Beth is an art history graduate student at George Mason University and works part-time at an emerging markets investment fund. Originally from Texas via New York, Beth graduated from Georgetown in 2009 with a degree in Spanish and has been living in Columbia Heights since then (and will probably never leave). In her free time, Beth practices amateur darkroom photography and conducts independent research projects, such as assessing where the best Tex-Mex is in D.C.

Every Tuesday I’ll be posting local exhibition openings, closings and visual art-related events to look out for during the week. Readers are encouraged to leave comments with other recommendations – the list is by no means exhaustive. This week’s highlights in no particular order:

Rise and Fall: Fiona Tan at the Arthur M. Sackler Gallery: Closing this Friday, Rise and Fall is a beautiful and dramatic exploration of the artist’s cultural identity, her vision of the people close to her and how memory is constructed in general. Tan manages repeatedly to meld classic genres with contemporary mediums, most notably in her 2008 work Provenance, a mesmerizing set of filmed black and white portraits of her friends and family inspired in part by 17th-century Dutch paintings. On view until Jan. 21.

Wrestling with the Image: Caribbean Interventions at the Art Museum of the Americas: Not much info is up on the OAS site at this point, but this exhibition’s focus on Caribbean art is unique enough that it will definitely be worth a visit. The exhibition preview and gallery talk is this Friday at 5:30 p.m. with the opening reception to follow. On view Jan. 21 to March 10.

Saturnalia: New Works by Gallery Artists at Irvine Contemporary: A diverse group exhibition that is small but striking in its thematic and technical scope. Highlights include Hedieh Javanshir Ilchi’s mixed media paintings that explore Iranian-American identity, as well as Melissa Ichiuji’s kitschy and grotesque found-object sculptures (if “Black Swan” didn’t give you sexual nightmares, these might).
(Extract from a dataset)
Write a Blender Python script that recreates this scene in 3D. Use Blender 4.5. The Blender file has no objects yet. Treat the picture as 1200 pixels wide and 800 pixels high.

On view until Feb. 12.

R.C. Gorman: Early Prints and Drawings, 1966–1974 at the National Museum of American Indian: My last visit to the NMAI was two years ago to see a retrospective of the Indian painter Fritz Scholder, a haunting show with interesting, if sometimes excessive, interpretation. According to the Smithsonian press release, the show will focus on his depictions of the female form and “Indian madonnas.” On view until May 1.

Behind-the-Scenes Introduction to the Lunder Conservation Center at the National Portrait Gallery: The Smithsonian’s Lunder Conservation Center, which, as it turns out, has its own Twitter feed, offers free demonstrations most Wednesdays from 3 to 3:30 p.m. Seems like it would be a pretty cool way to spend a lunch break for those in the Metro Center/Gallery Place area. Meet at the Luce Foundation Center info desk on the third floor of the west wing. Wednesday, Jan. 19 at 3:00 p.m.

Short list: Hide/Seek: Difference and Desire in American Portraiture at the Smithsonian American Art Museum and the Museum of Censored Art; DEBT: Simon Gouverneur and Andy Moon Wilson at Curator’s Office; Now: Spencer Finch at the Corcoran Gallery.